I soldati, che si sono fatti le ossa all’estero, sorvegliano, quasi sempre con presidi fissi, 32 sinagoghe o tempi ebraici, 9 scuole, 4 musei e altri 13 siti distribuiti in tutta Italia, ma soprattutto al nord e al centro. La città con il più alto numero di obiettivi sensibili, il 41%, è Milano. Non a caso il comandante del raggruppamento di Strade sicure, come in altre città, è ufficialmente invitato alle celebrazioni del 27 gennaio, giorno della Memoria.
Lo scorso anno, in occasione dell’anniversario della nascita dello Stato di Israele, il rappresentante della comunità ebraica di Livorno, Vittorio Mosseri, ha consegnato una targa al comandante dei paracadustisti. “Alla brigata Folgore con stima e gratitudine per il servizio di sicurezza prestato nell’ambito dell’operazione Strade sicure contribuendo con attenzione e professionalità al sereno svolgimento delle attività della nostro comunità” il testo inciso sulla targa.
In questi tempi di spauracchi anti semiti l’esercito difende i siti ebraici in Italia con un numero di uomini praticamente equivalente a quello dispiegato in Afghanistan nel fortino di Herat. Grazie ad un’esperienza acquisita all’estero nella protezione delle minoranze religiose, come l’antico monastero serbo ortodosso di Decani in Kosovo.

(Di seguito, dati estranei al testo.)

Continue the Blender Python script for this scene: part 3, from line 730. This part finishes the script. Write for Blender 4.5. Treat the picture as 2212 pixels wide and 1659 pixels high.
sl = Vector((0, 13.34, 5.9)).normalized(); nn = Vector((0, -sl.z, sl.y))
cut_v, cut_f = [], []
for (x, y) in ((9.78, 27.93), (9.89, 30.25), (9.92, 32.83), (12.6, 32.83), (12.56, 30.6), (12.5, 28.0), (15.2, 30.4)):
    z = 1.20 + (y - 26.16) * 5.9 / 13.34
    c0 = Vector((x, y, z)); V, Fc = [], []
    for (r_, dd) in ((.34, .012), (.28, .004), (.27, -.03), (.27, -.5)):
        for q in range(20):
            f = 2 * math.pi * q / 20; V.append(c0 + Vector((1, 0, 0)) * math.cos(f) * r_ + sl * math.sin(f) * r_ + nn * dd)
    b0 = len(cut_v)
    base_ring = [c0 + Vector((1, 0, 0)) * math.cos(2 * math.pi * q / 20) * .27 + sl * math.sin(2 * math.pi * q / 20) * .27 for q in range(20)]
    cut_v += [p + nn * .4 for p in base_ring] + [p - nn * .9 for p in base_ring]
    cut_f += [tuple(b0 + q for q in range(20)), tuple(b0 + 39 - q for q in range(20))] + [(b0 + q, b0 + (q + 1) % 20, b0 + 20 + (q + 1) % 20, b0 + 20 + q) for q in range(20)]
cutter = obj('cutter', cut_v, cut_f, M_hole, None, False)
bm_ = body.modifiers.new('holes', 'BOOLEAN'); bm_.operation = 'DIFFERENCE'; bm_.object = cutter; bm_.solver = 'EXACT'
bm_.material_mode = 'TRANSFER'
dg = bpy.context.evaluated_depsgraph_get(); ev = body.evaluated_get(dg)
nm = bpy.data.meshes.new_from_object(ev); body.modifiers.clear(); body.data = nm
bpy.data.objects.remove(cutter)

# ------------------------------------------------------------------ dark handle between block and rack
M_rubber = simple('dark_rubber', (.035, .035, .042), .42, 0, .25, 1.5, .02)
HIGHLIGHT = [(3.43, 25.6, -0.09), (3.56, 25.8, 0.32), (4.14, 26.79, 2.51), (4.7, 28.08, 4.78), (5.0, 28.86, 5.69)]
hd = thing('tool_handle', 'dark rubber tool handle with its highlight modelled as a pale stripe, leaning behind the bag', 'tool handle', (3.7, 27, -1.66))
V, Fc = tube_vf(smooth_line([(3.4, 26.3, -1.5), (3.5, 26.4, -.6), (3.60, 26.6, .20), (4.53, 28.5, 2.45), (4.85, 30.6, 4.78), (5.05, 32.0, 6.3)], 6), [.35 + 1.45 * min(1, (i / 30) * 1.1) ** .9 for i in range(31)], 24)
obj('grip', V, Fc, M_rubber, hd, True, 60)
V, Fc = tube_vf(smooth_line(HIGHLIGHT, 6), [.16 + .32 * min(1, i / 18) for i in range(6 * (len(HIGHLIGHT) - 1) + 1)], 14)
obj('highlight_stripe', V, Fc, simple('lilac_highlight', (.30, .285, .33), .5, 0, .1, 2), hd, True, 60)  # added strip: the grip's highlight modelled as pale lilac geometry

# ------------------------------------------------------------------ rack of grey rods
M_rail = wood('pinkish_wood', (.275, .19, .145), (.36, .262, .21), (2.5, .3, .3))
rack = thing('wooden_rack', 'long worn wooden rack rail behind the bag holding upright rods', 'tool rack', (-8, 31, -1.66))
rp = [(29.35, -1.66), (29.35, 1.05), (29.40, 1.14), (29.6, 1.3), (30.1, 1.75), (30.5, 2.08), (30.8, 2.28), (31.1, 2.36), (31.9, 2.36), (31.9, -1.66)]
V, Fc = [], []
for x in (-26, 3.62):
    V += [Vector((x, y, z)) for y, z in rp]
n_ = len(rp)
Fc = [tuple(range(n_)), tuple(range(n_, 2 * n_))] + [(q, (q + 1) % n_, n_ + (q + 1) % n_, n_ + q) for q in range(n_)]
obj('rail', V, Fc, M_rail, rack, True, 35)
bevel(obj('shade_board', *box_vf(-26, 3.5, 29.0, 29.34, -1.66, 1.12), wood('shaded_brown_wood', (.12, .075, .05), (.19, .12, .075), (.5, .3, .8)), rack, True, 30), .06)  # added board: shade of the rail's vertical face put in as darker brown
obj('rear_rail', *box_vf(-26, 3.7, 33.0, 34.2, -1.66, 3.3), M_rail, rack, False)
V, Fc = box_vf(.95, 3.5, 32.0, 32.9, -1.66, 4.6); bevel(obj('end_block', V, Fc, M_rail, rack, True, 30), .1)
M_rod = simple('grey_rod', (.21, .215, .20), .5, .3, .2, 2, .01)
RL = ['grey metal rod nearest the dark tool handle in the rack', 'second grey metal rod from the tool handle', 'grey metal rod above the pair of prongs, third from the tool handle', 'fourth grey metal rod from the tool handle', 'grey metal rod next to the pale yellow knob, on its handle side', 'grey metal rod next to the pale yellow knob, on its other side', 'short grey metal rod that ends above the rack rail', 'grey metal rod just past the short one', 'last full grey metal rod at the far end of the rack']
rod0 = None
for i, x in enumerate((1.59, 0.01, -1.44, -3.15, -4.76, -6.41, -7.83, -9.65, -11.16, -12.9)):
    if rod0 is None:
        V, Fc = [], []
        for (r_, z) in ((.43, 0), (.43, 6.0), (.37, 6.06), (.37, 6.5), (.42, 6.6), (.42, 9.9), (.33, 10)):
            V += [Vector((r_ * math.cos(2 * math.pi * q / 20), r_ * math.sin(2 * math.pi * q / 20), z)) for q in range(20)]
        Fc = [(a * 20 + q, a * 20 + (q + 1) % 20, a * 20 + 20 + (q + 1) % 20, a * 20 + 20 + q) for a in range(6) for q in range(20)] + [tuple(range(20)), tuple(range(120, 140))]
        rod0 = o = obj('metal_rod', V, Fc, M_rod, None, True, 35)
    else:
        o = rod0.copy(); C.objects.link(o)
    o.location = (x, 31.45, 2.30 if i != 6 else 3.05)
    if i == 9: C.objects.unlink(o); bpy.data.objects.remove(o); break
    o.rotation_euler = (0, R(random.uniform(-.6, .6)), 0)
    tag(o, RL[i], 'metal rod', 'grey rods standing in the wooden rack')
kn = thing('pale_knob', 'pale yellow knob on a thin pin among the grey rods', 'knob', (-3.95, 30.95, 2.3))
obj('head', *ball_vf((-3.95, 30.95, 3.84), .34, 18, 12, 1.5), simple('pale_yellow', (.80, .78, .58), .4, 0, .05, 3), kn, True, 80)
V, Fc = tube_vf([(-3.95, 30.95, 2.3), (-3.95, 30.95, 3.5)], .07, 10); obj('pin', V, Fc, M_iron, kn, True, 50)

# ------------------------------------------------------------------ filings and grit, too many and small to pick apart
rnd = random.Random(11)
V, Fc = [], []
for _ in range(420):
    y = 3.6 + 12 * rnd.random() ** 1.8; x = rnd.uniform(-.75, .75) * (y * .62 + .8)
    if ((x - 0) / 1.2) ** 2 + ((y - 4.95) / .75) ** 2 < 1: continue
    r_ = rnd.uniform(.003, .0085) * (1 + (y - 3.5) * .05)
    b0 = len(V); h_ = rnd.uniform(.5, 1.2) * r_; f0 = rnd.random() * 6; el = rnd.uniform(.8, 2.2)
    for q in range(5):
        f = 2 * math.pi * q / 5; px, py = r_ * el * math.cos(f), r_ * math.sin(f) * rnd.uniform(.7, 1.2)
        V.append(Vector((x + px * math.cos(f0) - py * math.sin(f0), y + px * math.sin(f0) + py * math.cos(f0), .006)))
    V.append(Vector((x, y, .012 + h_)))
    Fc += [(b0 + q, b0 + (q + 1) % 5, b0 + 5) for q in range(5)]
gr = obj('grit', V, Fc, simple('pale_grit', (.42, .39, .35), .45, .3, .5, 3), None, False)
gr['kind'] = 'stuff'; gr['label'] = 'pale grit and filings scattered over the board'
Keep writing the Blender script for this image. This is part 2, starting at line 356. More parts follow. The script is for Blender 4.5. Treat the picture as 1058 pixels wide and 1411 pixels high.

“In ogni città dove è presente la comunità ebraica esiste un responsabile della sicurezza, un professionista che collabora con le forze dell’ordine ed i militari per coordinare al meglio la vigilanza” spiega la fonte del Giornale. Una specie di “assessore” alla sicurezza, che organizza anche il sistema di sorveglianza elettronica con telecamere e sistemi anti intrusione di avanguardia su ogni sito. Non solo: se in zona appare un simbolo o una scritta anti semita, soprattuto in arabo, viene subito segnalata, fotografata, analizzata e tradotta. “I livelli di allerta talvolta si innalzano in base alla situazione internazionale” osserva la fonte militare. L’ultimo allarme ha riguardato i venti di guerra fra Iran e Stati Uniti in seguito all’eliminazione del generale Qassem Soleimani.
Roma è la seconda città per siti ebraici presidiati dai militari compresi asili, scuole e oratori. Le sinagoghe sono sorvegliate pure a Napoli, Verona, Trieste e quando necessario vengono disposte le barriere di cemento per evitare attacchi con mezzi minati o utilizzati come arieti. A Venezia i soldati garantiscono la sicurezza dello storico ghetto. A Livorno e in altre città sono controllati anche i cimiteri ebraici. Una residenza per anziani legata alla comunità è pure nella lista dei siti protetti a Milano. Ed i militari di Strade sicure nel capoluogo lombardo non perdono d’occhio il memoriale della Shoah, lo sterminio degli ebrei voluto da Hitler.